Si lo planteamos desde el punto de vista psicológico, los humanos no deberíamos temer a la muerte considerando que es la única certeza en la vida.
Según plantea Irvin Yalom en su libro "Mirar al sol", todo hombre debe de llegar a la misma conclusión: morir es un mero hecho de vida. Porque vivo es que debo morir. Por tanto, la muerte es certera y tarde o temprano llegará. Y ya. Así de sencillo.
Consideremos estos días en los que (por única ocasión) abrimos la puerta de nuestra casa a la  muerte, la miramos a la cara, aceptamos el hecho de que es inevitable y, pues-¿que otra?- la celebramos.

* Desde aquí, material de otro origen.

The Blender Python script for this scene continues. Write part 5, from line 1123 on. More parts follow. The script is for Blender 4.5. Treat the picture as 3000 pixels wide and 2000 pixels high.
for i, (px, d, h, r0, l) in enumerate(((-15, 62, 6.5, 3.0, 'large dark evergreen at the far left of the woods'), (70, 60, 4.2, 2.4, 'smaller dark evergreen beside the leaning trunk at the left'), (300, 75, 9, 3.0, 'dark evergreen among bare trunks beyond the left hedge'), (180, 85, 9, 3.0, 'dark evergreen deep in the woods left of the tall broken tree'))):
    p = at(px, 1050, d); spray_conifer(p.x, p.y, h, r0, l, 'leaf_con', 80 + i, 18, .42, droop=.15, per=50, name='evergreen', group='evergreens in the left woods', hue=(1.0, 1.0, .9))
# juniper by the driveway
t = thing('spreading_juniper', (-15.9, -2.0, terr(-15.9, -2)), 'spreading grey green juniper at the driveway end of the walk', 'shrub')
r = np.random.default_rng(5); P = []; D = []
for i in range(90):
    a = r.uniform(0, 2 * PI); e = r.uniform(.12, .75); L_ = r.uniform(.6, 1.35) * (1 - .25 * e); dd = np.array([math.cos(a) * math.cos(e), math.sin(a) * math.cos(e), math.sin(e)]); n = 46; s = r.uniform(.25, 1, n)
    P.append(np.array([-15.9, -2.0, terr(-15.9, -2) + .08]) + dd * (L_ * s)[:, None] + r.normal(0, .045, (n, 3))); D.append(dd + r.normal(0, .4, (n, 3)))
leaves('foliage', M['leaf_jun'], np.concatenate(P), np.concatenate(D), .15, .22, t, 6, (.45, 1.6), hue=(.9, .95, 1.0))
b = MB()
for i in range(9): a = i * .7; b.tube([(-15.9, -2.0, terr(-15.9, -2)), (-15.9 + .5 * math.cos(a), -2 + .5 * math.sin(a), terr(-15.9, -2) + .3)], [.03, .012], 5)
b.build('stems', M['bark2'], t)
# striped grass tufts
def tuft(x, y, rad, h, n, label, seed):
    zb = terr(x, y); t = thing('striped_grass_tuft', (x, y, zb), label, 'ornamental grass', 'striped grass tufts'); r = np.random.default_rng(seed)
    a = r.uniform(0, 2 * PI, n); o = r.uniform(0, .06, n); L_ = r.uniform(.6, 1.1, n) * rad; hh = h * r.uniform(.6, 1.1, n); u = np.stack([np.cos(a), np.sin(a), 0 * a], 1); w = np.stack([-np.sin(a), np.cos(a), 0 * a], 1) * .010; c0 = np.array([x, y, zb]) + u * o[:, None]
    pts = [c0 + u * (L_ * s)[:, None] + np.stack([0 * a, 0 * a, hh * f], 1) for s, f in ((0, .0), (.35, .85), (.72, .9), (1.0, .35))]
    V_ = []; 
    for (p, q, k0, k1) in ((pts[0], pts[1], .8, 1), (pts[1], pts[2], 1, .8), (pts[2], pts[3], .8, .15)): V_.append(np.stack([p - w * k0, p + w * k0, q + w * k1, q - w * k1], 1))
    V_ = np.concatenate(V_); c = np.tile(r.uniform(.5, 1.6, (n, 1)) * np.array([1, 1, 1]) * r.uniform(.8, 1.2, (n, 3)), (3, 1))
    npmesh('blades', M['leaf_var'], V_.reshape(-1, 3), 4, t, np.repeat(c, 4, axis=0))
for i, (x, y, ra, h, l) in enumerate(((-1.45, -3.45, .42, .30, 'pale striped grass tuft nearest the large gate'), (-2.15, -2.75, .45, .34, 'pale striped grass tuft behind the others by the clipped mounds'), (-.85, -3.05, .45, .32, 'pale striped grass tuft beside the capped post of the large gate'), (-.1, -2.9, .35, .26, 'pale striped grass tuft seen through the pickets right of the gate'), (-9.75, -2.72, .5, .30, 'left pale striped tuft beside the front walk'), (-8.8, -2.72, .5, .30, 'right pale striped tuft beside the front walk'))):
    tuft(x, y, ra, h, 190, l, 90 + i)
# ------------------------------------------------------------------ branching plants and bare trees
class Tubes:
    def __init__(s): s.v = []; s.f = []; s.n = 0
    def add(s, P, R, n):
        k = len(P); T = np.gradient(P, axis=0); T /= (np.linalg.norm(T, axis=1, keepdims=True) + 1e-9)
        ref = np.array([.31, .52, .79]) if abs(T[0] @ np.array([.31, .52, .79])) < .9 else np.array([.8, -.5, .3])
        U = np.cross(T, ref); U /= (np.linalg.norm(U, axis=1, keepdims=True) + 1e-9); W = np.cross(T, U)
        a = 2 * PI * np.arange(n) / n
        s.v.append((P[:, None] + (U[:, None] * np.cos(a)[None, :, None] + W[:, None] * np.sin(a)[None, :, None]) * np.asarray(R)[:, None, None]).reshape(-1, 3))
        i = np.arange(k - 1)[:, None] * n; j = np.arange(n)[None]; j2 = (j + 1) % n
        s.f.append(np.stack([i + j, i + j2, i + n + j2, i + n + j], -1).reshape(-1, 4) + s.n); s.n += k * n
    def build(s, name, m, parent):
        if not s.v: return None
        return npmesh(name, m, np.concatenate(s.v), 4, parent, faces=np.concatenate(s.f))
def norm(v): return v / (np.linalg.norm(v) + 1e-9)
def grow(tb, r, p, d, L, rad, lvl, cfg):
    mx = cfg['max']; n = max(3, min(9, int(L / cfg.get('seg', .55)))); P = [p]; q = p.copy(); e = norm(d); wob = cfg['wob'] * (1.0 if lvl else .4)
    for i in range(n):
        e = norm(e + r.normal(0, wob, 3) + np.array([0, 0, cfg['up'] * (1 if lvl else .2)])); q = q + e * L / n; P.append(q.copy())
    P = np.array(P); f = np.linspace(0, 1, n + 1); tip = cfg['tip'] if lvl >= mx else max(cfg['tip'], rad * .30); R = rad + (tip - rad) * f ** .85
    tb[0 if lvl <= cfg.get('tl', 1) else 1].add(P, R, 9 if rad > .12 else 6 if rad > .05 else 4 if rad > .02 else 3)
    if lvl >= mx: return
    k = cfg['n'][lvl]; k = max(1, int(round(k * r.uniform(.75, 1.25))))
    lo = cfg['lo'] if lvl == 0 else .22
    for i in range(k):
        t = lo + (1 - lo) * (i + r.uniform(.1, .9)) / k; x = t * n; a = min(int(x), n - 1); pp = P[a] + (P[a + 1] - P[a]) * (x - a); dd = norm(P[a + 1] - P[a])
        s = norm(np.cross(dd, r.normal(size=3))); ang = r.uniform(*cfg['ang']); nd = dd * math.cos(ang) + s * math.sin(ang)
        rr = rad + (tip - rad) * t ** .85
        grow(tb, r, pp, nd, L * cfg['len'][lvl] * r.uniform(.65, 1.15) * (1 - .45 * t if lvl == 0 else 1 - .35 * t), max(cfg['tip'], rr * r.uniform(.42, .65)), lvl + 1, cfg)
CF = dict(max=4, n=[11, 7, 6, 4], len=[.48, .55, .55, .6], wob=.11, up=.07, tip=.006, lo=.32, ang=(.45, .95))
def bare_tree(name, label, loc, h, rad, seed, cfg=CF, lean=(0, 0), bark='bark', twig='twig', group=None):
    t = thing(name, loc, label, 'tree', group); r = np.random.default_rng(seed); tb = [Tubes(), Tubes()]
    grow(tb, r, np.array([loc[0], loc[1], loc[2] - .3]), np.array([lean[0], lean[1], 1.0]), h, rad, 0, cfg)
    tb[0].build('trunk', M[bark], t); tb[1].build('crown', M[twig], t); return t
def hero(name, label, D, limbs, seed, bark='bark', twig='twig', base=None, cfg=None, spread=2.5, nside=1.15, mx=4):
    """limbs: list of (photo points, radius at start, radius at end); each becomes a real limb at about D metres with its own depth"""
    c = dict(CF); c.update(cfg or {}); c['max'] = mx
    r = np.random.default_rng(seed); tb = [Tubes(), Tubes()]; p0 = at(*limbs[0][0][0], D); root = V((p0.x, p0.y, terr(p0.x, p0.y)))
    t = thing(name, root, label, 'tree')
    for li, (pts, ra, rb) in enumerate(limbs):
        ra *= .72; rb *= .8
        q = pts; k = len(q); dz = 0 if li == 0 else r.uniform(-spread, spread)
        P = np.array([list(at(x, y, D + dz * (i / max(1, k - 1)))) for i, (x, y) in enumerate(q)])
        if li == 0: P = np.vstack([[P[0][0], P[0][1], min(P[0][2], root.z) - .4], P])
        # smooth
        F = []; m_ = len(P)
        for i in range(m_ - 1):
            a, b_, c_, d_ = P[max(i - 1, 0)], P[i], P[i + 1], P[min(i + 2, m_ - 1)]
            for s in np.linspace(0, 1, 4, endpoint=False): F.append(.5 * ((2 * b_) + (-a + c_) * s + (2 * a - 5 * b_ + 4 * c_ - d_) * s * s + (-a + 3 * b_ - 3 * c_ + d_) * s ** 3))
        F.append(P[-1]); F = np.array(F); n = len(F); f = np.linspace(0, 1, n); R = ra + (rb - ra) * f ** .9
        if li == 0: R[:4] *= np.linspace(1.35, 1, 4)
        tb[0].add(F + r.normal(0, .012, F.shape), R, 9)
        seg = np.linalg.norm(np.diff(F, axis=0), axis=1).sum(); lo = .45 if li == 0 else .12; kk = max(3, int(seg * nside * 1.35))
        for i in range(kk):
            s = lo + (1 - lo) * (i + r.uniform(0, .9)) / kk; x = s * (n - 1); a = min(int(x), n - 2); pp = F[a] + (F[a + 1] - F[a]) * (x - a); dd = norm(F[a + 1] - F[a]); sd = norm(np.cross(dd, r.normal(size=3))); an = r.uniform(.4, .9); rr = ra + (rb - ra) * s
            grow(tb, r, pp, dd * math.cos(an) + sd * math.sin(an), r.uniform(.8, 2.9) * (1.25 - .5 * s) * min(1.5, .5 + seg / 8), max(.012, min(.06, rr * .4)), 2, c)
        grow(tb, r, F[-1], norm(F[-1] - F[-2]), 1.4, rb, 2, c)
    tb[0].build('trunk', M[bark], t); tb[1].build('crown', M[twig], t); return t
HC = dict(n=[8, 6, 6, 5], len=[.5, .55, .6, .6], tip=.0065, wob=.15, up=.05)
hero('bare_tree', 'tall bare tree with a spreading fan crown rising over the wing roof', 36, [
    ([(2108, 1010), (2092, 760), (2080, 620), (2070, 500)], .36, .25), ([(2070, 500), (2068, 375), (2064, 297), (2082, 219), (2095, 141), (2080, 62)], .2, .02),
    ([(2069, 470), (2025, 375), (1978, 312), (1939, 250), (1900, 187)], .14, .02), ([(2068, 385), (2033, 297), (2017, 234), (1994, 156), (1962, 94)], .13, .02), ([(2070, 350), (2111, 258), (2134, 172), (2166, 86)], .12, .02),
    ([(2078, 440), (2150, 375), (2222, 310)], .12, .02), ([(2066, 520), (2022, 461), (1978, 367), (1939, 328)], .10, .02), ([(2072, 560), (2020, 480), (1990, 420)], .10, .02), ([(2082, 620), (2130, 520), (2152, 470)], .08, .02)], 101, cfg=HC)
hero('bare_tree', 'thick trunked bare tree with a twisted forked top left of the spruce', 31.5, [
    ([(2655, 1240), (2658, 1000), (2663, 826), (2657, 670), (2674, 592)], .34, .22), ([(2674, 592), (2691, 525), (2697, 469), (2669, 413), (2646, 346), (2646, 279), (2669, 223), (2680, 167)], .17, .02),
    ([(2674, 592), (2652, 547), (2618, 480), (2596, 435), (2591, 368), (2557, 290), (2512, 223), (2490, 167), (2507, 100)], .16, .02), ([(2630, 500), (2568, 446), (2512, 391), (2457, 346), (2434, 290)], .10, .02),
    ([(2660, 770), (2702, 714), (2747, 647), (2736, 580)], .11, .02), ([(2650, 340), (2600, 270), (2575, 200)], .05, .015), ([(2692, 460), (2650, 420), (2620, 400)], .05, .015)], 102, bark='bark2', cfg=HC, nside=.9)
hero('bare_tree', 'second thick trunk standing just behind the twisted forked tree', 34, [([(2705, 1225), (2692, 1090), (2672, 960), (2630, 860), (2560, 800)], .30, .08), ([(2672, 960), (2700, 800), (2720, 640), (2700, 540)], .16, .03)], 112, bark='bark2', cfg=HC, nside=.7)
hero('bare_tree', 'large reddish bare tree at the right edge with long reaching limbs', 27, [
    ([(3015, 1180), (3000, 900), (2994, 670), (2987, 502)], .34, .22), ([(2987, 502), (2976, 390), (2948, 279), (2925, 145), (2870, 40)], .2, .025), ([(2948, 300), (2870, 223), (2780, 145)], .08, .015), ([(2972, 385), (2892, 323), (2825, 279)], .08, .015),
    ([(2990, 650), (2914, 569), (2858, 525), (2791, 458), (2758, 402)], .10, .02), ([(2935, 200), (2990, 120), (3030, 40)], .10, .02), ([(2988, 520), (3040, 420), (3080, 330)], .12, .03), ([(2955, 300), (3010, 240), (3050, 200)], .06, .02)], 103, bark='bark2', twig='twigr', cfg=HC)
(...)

Y creo que es justamente eso lo que tanto nos hace falta. Celebrar.
Sin deseo  alguno de promocionar la aculturación, decido hacerle caso a don Irvin y propongo (irresponsablemente) celebrar todas las fiestas, sin importar de donde vengan. Todas aquellas que aporten algo de alegría, algo de ilusión, algo de entusiasmo a este país tan lúgubre (en donde hasta el son que se baila es triste). Bienvenidas sean las chucherías, los niños sonriendo, las reuniones familiares y el olor a manzanilla y pólvora quemada. Bienvenida fiesta, venga de dónde venga.

Y es que la muerte nos enseña sobre la vida. Nos hace reflexionar sobre cómo cada momento es precioso y cómo debemos disfrutar el puro y sencillo placer de ser. Abrazar fuerte, querer con ganas, vivir.
Vivir. Vivir así como que hoy fuera el último día.